My Economy: Battling U.S. immigration bureaucracy from Australia
My Economy tells the story of the new economic normal through the eyes of people trying to make it, because we know the only numbers that really matter are the ones in your economy.
For this latest installment of our series, we hear from an Australian immigrant to the U.S, who has lived in the country for almost nine years, but struggled to stay in America after last January. Due to her ongoing green card application, this person asked not to be named, but Marketplace received verification of her story.
I decided to move to the U.S. almost nine years ago to pursue acting and producing.

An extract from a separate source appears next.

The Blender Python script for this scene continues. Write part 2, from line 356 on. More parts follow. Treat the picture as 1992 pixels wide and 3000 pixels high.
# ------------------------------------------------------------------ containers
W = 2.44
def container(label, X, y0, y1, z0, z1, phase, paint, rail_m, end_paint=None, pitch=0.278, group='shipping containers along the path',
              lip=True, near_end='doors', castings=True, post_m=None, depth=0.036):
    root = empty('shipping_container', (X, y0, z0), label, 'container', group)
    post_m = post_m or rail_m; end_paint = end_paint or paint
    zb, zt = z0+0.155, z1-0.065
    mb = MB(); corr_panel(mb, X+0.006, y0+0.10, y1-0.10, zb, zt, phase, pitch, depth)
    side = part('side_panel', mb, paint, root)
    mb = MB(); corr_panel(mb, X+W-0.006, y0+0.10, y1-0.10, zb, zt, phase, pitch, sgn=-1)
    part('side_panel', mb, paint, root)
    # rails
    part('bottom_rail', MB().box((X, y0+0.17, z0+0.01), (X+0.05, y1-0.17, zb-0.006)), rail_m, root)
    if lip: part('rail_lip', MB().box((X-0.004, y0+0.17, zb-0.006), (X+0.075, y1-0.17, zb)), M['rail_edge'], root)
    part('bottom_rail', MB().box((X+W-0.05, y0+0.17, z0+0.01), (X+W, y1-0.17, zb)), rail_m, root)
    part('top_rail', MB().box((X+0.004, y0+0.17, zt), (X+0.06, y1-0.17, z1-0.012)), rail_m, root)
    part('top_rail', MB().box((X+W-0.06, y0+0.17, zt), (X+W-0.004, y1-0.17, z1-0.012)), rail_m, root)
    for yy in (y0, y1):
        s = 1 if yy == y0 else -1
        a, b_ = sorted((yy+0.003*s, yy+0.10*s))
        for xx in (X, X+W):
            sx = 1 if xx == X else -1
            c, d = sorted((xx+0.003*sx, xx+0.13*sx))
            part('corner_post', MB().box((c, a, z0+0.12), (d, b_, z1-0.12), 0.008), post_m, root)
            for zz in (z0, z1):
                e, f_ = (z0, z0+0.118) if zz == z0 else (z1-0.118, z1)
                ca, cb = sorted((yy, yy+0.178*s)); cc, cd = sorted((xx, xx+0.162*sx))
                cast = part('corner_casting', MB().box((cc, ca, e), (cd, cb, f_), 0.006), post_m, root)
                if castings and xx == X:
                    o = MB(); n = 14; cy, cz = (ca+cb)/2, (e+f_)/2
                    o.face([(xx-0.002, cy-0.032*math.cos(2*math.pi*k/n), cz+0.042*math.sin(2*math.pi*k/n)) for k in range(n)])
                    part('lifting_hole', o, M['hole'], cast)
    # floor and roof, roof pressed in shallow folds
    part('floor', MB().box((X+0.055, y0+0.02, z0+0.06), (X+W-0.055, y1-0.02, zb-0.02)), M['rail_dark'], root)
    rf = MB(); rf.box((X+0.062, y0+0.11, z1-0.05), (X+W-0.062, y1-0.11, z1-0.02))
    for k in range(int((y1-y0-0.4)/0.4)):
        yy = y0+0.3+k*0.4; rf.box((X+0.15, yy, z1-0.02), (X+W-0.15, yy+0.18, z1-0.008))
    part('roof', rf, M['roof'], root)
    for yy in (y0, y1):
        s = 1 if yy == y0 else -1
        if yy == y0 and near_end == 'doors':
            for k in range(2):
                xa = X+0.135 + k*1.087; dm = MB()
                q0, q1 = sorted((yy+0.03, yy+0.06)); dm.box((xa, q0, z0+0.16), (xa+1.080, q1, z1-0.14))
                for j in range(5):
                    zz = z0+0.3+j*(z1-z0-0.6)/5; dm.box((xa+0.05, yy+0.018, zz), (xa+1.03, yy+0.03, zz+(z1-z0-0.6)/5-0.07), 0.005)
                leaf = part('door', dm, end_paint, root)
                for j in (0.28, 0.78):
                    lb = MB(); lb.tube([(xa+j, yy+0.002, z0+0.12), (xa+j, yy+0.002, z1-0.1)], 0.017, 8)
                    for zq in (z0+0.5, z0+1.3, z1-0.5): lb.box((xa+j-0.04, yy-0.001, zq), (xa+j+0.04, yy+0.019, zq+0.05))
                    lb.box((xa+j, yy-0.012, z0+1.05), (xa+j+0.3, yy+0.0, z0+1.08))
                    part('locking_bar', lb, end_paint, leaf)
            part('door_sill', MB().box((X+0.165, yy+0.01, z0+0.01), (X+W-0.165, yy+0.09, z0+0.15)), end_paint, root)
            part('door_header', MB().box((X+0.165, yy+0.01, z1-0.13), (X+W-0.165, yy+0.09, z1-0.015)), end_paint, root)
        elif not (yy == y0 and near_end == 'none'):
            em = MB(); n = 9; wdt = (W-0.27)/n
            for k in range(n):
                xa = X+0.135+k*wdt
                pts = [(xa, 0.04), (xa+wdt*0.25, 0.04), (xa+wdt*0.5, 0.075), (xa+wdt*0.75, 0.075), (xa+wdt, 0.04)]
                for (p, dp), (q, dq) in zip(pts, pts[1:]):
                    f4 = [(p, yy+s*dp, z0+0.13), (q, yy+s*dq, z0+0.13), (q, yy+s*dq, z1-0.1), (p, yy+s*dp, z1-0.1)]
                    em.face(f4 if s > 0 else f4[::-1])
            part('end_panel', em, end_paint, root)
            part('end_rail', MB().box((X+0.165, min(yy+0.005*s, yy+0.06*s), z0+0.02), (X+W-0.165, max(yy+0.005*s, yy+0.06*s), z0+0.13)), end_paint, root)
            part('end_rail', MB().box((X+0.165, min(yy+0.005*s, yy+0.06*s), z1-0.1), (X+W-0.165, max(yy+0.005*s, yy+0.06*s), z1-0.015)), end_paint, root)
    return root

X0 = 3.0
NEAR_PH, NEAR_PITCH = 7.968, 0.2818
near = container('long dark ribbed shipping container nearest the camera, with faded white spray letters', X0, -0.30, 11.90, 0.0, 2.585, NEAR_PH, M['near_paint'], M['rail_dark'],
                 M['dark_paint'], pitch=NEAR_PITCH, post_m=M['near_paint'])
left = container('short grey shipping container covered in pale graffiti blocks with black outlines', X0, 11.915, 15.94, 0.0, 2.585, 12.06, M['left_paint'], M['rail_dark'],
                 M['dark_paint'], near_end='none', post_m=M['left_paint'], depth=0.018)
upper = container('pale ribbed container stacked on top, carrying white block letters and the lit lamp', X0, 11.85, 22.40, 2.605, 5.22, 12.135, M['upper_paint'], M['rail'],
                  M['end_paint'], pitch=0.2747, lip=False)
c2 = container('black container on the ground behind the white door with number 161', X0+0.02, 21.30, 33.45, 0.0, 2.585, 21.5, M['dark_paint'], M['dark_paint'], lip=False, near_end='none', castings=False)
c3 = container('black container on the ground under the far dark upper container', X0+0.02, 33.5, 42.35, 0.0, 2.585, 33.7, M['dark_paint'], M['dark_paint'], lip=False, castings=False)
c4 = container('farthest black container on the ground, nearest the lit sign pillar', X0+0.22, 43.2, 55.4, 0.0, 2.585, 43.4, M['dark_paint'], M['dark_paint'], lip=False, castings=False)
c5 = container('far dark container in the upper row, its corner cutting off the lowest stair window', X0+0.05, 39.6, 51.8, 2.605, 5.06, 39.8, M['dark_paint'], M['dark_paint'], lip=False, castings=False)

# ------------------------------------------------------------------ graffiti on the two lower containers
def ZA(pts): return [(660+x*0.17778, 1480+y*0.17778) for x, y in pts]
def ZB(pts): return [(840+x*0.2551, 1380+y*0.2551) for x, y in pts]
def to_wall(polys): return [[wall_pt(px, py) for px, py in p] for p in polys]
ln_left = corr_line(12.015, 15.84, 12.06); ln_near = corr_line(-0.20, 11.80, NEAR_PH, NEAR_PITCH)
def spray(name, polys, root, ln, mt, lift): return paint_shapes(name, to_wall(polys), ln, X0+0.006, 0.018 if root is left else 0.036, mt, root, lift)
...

I also nanny, which I find is a great job, because obviously acting can be a little unpredictable. And I love kids. Kids are amazing.
The working visa that I’m on I have to renew every three years. And what happened to me at the start of the year was a little frustrating and stressful.
We got a new president in January, and I went back to Australia to do my visa interview, and I let the family that I worked for know that I’d probably be gone for three weeks, and they were completely fine with that. Three weeks rolled around, and I still did not have my visa approval. It turned out that there were administrative delays with the processing, and they couldn’t really provide a clear indication of when my visa would come through.
The family that I’m working with now I’ve been working with for a year. And I was worried I was going to lose my job.
I mean, they were amazing, they just piecemealed help together.
For two and a half months I was unable to get back into the United States, which obviously was incredibly stressful. I’ve lived here almost nine years. I have my apartment here, my job, my car, my life. But I just had to wait in Australia. So every day I was checking the news pretty frantically, because the whole immigration climate was a little up in the air.
I think with loss of wages and legal fees and whatnot, I was down probably $12,000.
I am in the process of going for a green card now so that I don’t have to deal with these renewals anymore. That’s another whole story though. I have to go back to Australia again for my interview for my green card. And again it’s a little unpredictable. It could take a week. It could take two months.
It’s a very uncertain time for foreigners in the United States. It feels like we’re welcome, but we’re not really welcome.
In my community, none of us feel 100 percent confident about our ability to stay here, which is something that I haven’t felt in the entire time I’ve been here until January.